28 June, 2012

A welcome move

The State Government’s decision to pay interest on loans given to farmers directly to banks from this kharif season is a welcome step to lessen the financial burden on them. It will be done only when the beneficiaries pay the principal amount to the respective banks within a year. 

The practice so far is the government reimburses interest after the farmers pay the principal and interest. Another measure that was announced by the government in tandem at the 178th meeting of State-Level Bankers’ Committee (SLBC) meeting in Hyderabad on Tuesday by Chief Minister N. Kiran Kumar Reddy was bankers were told not to adjust the input subsidy amount towards farmers’ loans. These twin initiatives are expected to ease the bank loan load particularly on poor and marginal farmers in remote areas of the State. Coupled with an increase in lending by SLBC to the agricultural sector by Rs4, 972 crores to Rs52, 972 crores, for the 2012-13 fiscal, the farmers should be able to reap some benefits from the next crop season. However, the success of these steps depends on two key factors: One, farmers’ awareness about the schemes and banks’ presence in remote areas, particularly in the backward districts of Telangana. If the farmers are ignorant of easy finance and if there is no bank within their reach, the very purpose of such initiatives would be defeated. So, it’s necessary to ensure that the beneficiaries are well informed and bank branches are set up in remote areas. Lack of rural banking services forces poor farmers to borrow from local moneylenders at exorbitant interest rates which turn them into paupers if they default or drive them to commit suicides. 

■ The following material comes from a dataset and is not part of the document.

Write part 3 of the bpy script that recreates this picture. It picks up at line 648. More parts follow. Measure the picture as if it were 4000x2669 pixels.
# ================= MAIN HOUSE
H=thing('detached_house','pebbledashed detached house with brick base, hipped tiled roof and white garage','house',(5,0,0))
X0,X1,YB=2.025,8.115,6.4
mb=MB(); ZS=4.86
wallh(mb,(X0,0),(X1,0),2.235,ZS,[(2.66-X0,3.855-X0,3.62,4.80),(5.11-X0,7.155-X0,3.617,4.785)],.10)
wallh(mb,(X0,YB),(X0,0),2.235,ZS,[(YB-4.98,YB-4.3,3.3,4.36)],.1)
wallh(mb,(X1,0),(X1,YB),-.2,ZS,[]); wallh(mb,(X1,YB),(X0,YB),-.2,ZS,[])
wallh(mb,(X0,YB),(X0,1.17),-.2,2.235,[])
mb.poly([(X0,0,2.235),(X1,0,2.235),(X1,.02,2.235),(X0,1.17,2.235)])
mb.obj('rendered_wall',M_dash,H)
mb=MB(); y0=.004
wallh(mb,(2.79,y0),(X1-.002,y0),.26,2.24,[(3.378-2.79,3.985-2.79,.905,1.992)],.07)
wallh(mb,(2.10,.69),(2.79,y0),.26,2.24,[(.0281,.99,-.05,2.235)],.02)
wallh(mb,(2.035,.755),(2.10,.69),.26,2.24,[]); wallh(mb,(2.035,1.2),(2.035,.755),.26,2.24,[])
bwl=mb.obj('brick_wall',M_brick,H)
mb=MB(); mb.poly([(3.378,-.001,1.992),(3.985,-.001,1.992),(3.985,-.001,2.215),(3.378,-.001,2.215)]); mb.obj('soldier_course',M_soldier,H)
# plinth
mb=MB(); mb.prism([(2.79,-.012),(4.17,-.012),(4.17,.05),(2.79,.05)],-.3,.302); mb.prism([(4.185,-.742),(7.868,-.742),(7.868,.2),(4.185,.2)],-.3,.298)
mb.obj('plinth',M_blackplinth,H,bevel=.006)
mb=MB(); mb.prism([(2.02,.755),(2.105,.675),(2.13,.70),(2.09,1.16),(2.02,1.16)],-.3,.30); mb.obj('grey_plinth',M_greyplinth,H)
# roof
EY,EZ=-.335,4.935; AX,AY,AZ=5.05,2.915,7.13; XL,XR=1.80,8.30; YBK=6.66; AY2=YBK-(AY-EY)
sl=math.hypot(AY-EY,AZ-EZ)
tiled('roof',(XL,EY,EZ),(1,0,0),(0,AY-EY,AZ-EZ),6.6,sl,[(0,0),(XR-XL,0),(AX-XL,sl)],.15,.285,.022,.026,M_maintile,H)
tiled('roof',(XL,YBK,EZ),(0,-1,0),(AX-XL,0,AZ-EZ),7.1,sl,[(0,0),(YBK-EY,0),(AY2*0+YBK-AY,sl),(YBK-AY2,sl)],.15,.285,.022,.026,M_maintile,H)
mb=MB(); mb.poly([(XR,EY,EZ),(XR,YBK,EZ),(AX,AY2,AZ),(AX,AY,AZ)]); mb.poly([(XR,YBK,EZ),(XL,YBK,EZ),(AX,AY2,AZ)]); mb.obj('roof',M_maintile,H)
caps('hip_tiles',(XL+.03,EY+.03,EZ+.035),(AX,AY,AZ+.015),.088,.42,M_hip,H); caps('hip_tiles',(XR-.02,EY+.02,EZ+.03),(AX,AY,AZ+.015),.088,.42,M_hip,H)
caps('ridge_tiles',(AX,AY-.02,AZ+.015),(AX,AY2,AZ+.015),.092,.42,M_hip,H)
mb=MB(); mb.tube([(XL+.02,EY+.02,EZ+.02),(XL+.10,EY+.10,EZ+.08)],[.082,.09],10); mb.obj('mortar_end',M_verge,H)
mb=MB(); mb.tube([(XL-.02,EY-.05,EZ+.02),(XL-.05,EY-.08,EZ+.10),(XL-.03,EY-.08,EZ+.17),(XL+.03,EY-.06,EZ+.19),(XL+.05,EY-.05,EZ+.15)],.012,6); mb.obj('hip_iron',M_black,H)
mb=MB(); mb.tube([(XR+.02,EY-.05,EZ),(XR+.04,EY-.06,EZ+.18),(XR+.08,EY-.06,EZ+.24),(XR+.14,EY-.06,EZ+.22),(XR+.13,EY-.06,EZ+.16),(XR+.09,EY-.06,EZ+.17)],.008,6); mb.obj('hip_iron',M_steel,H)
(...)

Farm loans are only part of the agricultural strategy in agrarian States like Andhra Pradesh where the coastal Andhra is rice bowl and Telangana and Rayalaseema are chronically water deficient. They also suffer from inadequate inputs and other shortages that often lead indebted farmers’ to end their lives. The imbalances within the State -- problems of plenty and shortages -- can be corrected to some extent by addressing the farmers’ problems in totality. For instance, last year farmers in some coastal districts declared a crop holiday because the support price the government fixed was very low. Similarly, cash crops growers in other districts resorted to agitations over lack of competitive support price, shortage of seeds and fertilizer, irregular power supply to agricultural pump sets, not enough space for storage of grains and other commodities in agricultural marketing yards, etc. While government officials insist that these are seasonal problems, the issues are vitally important to farmers as well as for the healthy growth of agriculture in the State. 

While the financial component of the farming sector has been made a tad easy, it’s incumbent upon the government to look into the other problems dogging the community. With the onset of the monsoon, sowing operations have begun and farmers are complaining about short supply of seeds and fertilizer. If these inputs do not reach the farm holders on time they suffer heavy crop losses. That means the bank loans they avail of go down the drain. Not only it’s a financial loss to the grower but also production loss to the State. Such losses can be obviated by dovetailing farm loans with subsidies, inputs, supply-demand mechanism and prices.